Opinion
2014-01-15
Robert C. Mitchell, Riverhead, N.Y. (James H. Miller III of counsel), for appellant. Thomas J. Spota, District Attorney, Riverhead, N.Y. (Rosalind C. Gray of counsel; Philip Scholz on the brief), for respondent.
Robert C. Mitchell, Riverhead, N.Y. (James H. Miller III of counsel), for appellant. Thomas J. Spota, District Attorney, Riverhead, N.Y. (Rosalind C. Gray of counsel; Philip Scholz on the brief), for respondent.

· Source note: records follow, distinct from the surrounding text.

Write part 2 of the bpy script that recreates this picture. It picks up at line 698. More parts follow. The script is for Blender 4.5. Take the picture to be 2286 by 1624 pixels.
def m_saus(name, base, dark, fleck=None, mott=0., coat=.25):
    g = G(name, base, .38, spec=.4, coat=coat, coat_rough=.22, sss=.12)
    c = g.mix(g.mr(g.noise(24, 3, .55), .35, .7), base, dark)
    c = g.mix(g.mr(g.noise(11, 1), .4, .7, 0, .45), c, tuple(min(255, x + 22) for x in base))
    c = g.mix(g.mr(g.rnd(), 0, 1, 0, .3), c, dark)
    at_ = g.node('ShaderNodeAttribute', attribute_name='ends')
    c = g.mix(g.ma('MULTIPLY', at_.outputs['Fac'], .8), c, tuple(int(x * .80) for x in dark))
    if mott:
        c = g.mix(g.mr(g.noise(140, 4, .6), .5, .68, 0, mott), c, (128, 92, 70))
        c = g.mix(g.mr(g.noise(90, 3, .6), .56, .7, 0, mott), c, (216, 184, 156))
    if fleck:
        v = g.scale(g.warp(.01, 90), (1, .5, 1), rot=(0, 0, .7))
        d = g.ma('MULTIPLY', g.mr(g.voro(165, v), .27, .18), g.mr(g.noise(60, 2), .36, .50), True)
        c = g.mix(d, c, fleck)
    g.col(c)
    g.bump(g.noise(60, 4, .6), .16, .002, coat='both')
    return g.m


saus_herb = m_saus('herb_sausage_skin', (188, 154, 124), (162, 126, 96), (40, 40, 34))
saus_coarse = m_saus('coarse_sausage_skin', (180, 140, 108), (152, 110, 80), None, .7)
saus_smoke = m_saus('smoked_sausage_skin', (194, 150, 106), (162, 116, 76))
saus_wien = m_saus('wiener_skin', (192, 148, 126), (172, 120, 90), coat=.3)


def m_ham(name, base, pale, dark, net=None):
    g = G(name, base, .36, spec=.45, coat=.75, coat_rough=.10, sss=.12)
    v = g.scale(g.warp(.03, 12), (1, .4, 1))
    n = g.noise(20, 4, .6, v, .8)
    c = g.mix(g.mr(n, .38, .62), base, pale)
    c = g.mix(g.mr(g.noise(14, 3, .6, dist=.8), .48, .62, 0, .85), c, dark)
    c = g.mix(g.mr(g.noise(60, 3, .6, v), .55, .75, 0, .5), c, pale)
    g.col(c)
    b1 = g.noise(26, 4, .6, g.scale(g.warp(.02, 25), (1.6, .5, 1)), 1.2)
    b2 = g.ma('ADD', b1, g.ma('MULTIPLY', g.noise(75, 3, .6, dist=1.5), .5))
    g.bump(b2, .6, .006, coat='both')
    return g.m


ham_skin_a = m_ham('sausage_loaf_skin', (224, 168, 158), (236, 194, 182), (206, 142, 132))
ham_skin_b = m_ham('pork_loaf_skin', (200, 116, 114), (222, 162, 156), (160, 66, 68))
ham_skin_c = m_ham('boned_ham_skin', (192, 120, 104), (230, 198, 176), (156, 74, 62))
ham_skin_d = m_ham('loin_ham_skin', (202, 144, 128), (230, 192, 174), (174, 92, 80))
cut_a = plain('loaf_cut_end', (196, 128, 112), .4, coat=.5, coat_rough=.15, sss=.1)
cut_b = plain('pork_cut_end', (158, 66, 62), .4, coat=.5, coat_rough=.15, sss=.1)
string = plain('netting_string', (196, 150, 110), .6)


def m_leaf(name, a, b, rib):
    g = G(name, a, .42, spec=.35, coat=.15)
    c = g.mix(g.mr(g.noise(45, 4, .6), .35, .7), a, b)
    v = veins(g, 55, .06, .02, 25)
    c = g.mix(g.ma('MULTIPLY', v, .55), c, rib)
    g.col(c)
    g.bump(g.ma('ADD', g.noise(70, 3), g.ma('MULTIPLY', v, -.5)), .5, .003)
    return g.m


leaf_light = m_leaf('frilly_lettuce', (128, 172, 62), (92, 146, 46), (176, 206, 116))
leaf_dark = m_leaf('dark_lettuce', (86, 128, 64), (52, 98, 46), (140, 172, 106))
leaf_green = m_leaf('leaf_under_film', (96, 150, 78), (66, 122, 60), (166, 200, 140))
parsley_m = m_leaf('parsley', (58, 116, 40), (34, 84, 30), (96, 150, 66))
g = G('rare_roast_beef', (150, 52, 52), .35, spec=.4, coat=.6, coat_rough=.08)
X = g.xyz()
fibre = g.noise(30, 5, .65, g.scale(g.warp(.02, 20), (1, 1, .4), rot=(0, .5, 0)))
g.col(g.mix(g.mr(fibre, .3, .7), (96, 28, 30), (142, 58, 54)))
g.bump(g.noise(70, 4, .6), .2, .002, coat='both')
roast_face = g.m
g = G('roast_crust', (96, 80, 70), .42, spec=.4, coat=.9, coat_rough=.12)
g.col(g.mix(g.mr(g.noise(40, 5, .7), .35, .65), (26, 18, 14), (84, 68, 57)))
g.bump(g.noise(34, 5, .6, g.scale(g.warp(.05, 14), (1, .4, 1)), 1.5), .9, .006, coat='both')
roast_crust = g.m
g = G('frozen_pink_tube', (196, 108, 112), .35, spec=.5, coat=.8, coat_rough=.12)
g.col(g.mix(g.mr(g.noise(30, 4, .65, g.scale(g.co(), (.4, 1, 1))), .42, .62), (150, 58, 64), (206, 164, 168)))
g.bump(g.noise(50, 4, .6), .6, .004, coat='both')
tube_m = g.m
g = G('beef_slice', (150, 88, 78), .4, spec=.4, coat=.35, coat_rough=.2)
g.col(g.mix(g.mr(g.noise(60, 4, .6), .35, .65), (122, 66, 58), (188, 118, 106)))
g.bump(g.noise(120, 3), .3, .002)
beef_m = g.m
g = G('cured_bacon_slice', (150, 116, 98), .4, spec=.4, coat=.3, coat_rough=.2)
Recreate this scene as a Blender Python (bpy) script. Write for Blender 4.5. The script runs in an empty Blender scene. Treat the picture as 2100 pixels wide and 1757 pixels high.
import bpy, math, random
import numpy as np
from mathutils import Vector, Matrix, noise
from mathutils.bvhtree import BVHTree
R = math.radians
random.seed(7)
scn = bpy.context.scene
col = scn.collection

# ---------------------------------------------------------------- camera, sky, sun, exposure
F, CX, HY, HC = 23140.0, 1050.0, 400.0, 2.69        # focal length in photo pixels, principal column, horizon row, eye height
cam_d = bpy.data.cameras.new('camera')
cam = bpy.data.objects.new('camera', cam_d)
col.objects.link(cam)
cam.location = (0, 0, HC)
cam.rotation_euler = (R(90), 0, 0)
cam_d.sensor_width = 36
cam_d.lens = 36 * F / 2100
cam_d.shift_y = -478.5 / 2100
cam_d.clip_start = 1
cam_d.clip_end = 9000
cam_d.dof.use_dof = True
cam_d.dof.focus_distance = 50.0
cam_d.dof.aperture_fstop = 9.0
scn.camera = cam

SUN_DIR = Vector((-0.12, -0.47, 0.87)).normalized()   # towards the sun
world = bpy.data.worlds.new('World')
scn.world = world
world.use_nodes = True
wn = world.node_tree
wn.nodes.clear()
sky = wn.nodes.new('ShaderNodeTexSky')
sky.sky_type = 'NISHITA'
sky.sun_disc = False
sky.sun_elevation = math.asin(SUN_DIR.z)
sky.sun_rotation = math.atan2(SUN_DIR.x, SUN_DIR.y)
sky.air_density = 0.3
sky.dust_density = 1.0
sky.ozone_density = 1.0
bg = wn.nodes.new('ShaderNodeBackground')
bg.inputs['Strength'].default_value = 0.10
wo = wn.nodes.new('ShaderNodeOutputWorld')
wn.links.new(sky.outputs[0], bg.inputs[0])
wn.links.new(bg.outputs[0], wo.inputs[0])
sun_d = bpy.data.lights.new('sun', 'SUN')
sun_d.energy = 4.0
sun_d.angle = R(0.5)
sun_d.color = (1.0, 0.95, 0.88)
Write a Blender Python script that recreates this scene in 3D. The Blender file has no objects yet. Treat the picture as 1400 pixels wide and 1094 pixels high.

Appeal by the defendant, as limited by his brief, from so much of an order of the County Court, Suffolk County (Kahn, J.), dated January 28, 2013, as, after a hearing, designated him a level two sex offender pursuant to Correction Law article 6–C.
ORDERED that the order is affirmed insofar as appealed from, without costs or disbursements.
After the defendant's convictions of two sex crimes in Florida, he relocated to New York. Following a hearing to determine the defendant's risk level pursuant to the Sex Offender Registration Act ( see Correction Law article 6–C [hereinafter SORA] ), the County Court granted the People's application for an upward departure from the defendant's presumptive risk level one designation.
“A court may exercise its discretion and depart upward from the presumptive risk level where ‘it concludes that there exists an aggravating ... factor of a kind, or to a degree, that is otherwise not adequately taken into account by the (SORA) guidelines' ” (People v. Richardson, 101 A.D.3d 837, 838, 957 N.Y.S.2d 158, quoting Sex Offender Registration Act: Risk Assessment Guidelines and Commentary at 4 [2006] ).
Contrary to the defendant's contention, the County Court properly determined that the People provided clear and convincing evidence of aggravating factors not adequately taken into account by the SORA guidelines. While several of the defendant's prior offenses are not classified as “sex crimes” for purposes of scoring on the risk assessment instrument (hereinafter RAI), they did have a sexual component to them ( see People v. Mingo, 12 N.Y.3d 563, 570, 883 N.Y.S.2d 154, 910 N.E.2d 983; People v. Freeman, 85 A.D.3d 1335, 1336, 925 N.Y.S.2d 254; People v. Twyman, 59 A.D.3d 415, 416, 872 N.Y.S.2d 540). Further, the RAI failed to account for the defendant's conviction in Florida, after his commission of the instant offenses, of failure to comply with sex offender reporting requirements of that State ( see People v. Porter, 74 A.D.3d 767, 768, 901 N.Y.S.2d 534; People v. Turpeau, 68 A.D.3d 1083, 890 N.Y.S.2d 334; People v. Walker, 67 A.D.3d 760, 761, 888 N.Y.S.2d 195). Upon determining the existence of these aggravating factors, the County Court providently exercised its discretion in granting the People's application for an upward departure ( see People v. Wyatt, 89 A.D.3d 112, 123, 931 N.Y.S.2d 85). SKELOS, J.P., LOTT, COHEN and HINDS–RADIX, JJ., concur.